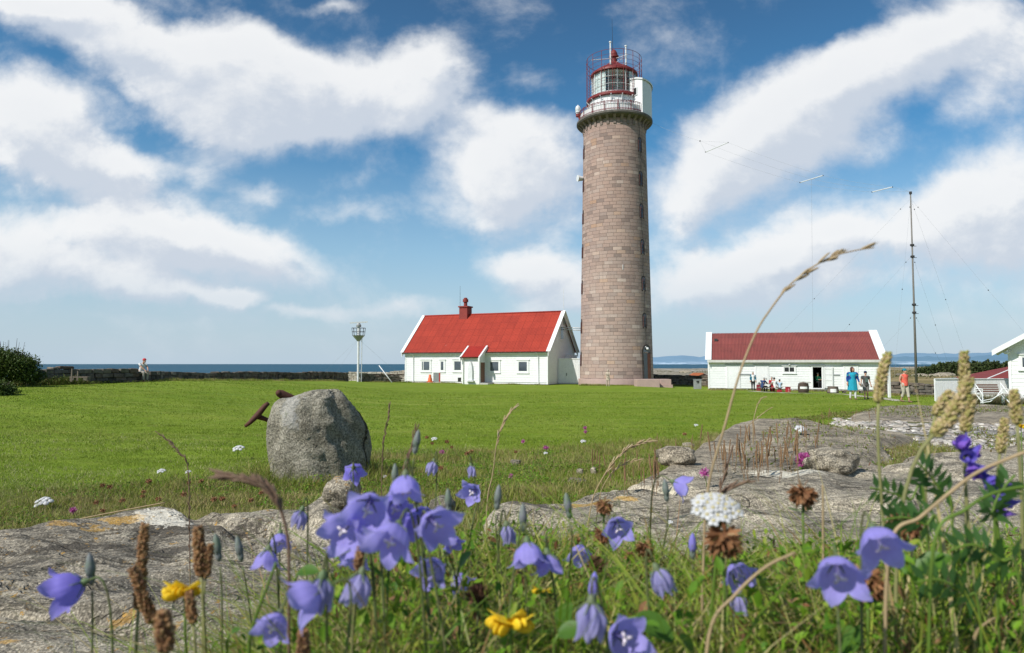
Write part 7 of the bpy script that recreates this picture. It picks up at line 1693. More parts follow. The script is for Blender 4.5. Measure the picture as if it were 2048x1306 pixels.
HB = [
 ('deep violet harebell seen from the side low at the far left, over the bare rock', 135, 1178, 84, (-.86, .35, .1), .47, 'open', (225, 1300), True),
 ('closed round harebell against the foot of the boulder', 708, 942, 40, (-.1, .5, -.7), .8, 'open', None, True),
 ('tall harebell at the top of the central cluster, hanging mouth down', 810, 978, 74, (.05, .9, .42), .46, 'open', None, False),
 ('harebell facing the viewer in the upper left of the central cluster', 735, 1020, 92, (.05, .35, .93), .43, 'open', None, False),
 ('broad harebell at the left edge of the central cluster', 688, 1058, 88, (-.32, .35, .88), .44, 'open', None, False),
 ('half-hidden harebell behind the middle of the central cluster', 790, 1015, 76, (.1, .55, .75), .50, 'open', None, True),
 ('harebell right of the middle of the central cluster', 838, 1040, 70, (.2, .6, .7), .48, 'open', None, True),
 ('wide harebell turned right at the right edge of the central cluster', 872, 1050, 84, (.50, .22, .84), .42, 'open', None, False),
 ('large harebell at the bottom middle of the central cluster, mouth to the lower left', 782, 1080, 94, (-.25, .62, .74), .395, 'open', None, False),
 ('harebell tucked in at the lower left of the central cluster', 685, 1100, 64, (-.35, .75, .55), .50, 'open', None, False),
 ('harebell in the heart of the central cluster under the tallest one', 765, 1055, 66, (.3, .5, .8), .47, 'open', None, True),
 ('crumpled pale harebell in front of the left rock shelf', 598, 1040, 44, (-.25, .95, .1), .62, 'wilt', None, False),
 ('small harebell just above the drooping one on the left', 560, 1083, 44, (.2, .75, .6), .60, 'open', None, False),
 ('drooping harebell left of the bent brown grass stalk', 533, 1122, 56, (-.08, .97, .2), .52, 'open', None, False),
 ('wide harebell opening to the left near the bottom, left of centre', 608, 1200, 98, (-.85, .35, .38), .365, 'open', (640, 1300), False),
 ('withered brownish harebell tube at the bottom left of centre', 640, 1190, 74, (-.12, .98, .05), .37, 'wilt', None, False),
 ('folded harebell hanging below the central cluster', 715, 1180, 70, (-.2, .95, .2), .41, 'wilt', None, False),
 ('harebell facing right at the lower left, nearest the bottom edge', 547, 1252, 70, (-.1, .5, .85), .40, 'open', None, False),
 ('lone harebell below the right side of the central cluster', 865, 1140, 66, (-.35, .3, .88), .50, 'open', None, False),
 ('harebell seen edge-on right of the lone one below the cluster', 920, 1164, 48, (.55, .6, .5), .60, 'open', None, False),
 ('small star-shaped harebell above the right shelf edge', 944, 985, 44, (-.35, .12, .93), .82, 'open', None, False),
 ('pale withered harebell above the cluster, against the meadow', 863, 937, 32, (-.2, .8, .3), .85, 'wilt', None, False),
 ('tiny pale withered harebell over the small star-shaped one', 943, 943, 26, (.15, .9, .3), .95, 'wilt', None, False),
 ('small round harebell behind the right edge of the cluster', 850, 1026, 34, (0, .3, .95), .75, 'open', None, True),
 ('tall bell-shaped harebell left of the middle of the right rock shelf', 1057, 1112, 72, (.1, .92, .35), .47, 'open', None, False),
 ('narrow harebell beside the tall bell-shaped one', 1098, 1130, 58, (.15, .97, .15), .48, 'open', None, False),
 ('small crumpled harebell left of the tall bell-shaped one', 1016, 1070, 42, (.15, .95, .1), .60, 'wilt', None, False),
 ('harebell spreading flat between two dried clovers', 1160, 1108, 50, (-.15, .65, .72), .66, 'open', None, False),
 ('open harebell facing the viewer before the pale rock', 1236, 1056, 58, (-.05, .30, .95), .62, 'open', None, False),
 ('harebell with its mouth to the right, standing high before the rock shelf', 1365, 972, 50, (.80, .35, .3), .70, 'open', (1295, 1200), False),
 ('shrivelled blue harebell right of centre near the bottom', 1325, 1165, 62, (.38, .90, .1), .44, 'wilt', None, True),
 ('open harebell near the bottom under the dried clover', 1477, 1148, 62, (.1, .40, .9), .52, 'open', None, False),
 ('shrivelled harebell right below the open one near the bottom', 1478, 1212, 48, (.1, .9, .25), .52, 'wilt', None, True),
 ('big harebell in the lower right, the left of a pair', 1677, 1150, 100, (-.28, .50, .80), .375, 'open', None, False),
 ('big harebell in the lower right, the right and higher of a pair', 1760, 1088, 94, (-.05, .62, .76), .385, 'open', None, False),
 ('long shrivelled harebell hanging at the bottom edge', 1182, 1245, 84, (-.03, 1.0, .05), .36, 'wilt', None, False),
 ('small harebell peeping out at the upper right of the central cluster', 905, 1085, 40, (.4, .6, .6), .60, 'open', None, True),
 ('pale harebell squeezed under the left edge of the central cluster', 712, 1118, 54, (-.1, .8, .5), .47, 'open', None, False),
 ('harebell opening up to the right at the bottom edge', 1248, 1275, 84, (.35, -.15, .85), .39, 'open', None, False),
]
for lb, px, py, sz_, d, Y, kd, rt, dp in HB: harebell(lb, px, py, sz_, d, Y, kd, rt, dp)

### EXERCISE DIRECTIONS
Repeat the data above exactly, but not the pictures.

### FINISHED ANSWER
Write part 7 of the bpy script that recreates this picture. It picks up at line 1693. More parts follow. The script is for Blender 4.5. Measure the picture as if it were 2048x1306 pixels.
HB = [
 ('deep violet harebell seen from the side low at the far left, over the bare rock', 135, 1178, 84, (-.86, .35, .1), .47, 'open', (225, 1300), True),
 ('closed round harebell against the foot of the boulder', 708, 942, 40, (-.1, .5, -.7), .8, 'open', None, True),
 ('tall harebell at the top of the central cluster, hanging mouth down', 810, 978, 74, (.05, .9, .42), .46, 'open', None, False),
 ('harebell facing the viewer in the upper left of the central cluster', 735, 1020, 92, (.05, .35, .93), .43, 'open', None, False),
 ('broad harebell at the left edge of the central cluster', 688, 1058, 88, (-.32, .35, .88), .44, 'open', None, False),
 ('half-hidden harebell behind the middle of the central cluster', 790, 1015, 76, (.1, .55, .75), .50, 'open', None, True),
 ('harebell right of the middle of the central cluster', 838, 1040, 70, (.2, .6, .7), .48, 'open', None, True),
 ('wide harebell turned right at the right edge of the central cluster', 872, 1050, 84, (.50, .22, .84), .42, 'open', None, False),
 ('large harebell at the bottom middle of the central cluster, mouth to the lower left', 782, 1080, 94, (-.25, .62, .74), .395, 'open', None, False),
 ('harebell tucked in at the lower left of the central cluster', 685, 1100, 64, (-.35, .75, .55), .50, 'open', None, False),
 ('harebell in the heart of the central cluster under the tallest one', 765, 1055, 66, (.3, .5, .8), .47, 'open', None, True),
 ('crumpled pale harebell in front of the left rock shelf', 598, 1040, 44, (-.25, .95, .1), .62, 'wilt', None, False),
 ('small harebell just above the drooping one on the left', 560, 1083, 44, (.2, .75, .6), .60, 'open', None, False),
 ('drooping harebell left of the bent brown grass stalk', 533, 1122, 56, (-.08, .97, .2), .52, 'open', None, False),
 ('wide harebell opening to the left near the bottom, left of centre', 608, 1200, 98, (-.85, .35, .38), .365, 'open', (640, 1300), False),
 ('withered brownish harebell tube at the bottom left of centre', 640, 1190, 74, (-.12, .98, .05), .37, 'wilt', None, False),
 ('folded harebell hanging below the central cluster', 715, 1180, 70, (-.2, .95, .2), .41, 'wilt', None, False),
 ('harebell facing right at the lower left, nearest the bottom edge', 547, 1252, 70, (-.1, .5, .85), .40, 'open', None, False),
 ('lone harebell below the right side of the central cluster', 865, 1140, 66, (-.35, .3, .88), .50, 'open', None, False),
 ('harebell seen edge-on right of the lone one below the cluster', 920, 1164, 48, (.55, .6, .5), .60, 'open', None, False),
 ('small star-shaped harebell above the right shelf edge', 944, 985, 44, (-.35, .12, .93), .82, 'open', None, False),
 ('pale withered harebell above the cluster, against the meadow', 863, 937, 32, (-.2, .8, .3), .85, 'wilt', None, False),
 ('tiny pale withered harebell over the small star-shaped one', 943, 943, 26, (.15, .9, .3), .95, 'wilt', None, False),
 ('small round harebell behind the right edge of the cluster', 850, 1026, 34, (0, .3, .95), .75, 'open', None, True),
 ('tall bell-shaped harebell left of the middle of the right rock shelf', 1057, 1112, 72, (.1, .92, .35), .47, 'open', None, False),
 ('narrow harebell beside the tall bell-shaped one', 1098, 1130, 58, (.15, .97, .15), .48, 'open', None, False),
 ('small crumpled harebell left of the tall bell-shaped one', 1016, 1070, 42, (.15, .95, .1), .60, 'wilt', None, False),
 ('harebell spreading flat between two dried clovers', 1160, 1108, 50, (-.15, .65, .72), .66, 'open', None, False),
 ('open harebell facing the viewer before the pale rock', 1236, 1056, 58, (-.05, .30, .95), .62, 'open', None, False),
 ('harebell with its mouth to the right, standing high before the rock shelf', 1365, 972, 50, (.80, .35, .3), .70, 'open', (1295, 1200), False),
 ('shrivelled blue harebell right of centre near the bottom', 1325, 1165, 62, (.38, .90, .1), .44, 'wilt', None, True),
 ('open harebell near the bottom under the dried clover', 1477, 1148, 62, (.1, .40, .9), .52, 'open', None, False),
 ('shrivelled harebell right below the open one near the bottom', 1478, 1212, 48, (.1, .9, .25), .52, 'wilt', None, True),
 ('big harebell in the lower right, the left of a pair', 1677, 1150, 100, (-.28, .50, .80), .375, 'open', None, False),
 ('big harebell in the lower right, the right and higher of a pair', 1760, 1088, 94, (-.05, .62, .76), .385, 'open', None, False),
 ('long shrivelled harebell hanging at the bottom edge', 1182, 1245, 84, (-.03, 1.0, .05), .36, 'wilt', None, False),
 ('small harebell peeping out at the upper right of the central cluster', 905, 1085, 40, (.4, .6, .6), .60, 'open', None, True),
 ('pale harebell squeezed under the left edge of the central cluster', 712, 1118, 54, (-.1, .8, .5), .47, 'open', None, False),
 ('harebell opening up to the right at the bottom edge', 1248, 1275, 84, (.35, -.15, .85), .39, 'open', None, False),
]
for lb, px, py, sz_, d, Y, kd, rt, dp in HB: harebell(lb, px, py, sz_, d, Y, kd, rt, dp)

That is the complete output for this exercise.